TASK PROMPT:
Gather the lines that hold the string "script".

RECORD EXTRACTS:

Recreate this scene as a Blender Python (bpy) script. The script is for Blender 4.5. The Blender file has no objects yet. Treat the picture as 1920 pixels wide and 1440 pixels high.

==

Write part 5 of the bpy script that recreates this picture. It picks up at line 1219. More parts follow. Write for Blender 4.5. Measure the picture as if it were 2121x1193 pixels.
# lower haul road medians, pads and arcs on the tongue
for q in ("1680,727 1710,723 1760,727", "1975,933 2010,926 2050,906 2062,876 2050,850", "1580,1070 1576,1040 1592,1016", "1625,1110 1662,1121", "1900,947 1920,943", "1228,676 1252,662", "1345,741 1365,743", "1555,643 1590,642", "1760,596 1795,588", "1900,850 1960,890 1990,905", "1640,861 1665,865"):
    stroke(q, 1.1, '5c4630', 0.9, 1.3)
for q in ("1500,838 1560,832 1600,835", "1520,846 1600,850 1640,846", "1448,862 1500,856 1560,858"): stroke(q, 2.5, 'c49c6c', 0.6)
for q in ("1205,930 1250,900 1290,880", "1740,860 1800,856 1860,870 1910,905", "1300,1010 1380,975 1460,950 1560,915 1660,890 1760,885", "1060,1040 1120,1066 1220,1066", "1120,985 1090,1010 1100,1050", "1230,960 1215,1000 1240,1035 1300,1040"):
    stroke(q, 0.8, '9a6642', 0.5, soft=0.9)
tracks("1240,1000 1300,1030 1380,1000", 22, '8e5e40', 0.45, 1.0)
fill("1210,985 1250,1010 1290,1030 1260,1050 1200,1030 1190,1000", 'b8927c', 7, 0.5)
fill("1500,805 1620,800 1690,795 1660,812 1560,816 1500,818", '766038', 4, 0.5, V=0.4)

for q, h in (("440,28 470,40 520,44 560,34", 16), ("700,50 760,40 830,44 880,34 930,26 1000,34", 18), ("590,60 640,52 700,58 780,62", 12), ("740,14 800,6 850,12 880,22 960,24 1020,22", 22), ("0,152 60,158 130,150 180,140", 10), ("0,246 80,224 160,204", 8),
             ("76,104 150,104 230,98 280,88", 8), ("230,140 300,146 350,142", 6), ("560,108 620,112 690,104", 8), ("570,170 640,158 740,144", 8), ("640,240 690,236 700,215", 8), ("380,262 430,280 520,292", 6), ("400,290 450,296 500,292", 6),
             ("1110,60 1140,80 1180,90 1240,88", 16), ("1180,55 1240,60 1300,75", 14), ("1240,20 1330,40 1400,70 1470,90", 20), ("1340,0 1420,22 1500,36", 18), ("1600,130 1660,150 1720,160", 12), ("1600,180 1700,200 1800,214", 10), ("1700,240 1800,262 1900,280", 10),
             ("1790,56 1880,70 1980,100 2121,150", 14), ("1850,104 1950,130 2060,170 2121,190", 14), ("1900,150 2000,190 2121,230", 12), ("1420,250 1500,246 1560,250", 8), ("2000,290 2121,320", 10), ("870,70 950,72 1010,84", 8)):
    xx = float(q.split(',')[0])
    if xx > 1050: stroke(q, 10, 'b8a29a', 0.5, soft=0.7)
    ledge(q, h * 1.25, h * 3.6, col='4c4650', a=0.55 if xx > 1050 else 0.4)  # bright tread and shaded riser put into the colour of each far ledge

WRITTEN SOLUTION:
Recreate this scene as a Blender Python (bpy) script. The script is for Blender 4.5. The Blender file has no objects yet. Treat the picture as 1920 pixels wide and 1440 pixels high.
Write part 5 of the bpy script that recreates this picture. It picks up at line 1219. More parts follow. Write for Blender 4.5. Measure the picture as if it were 2121x1193 pixels.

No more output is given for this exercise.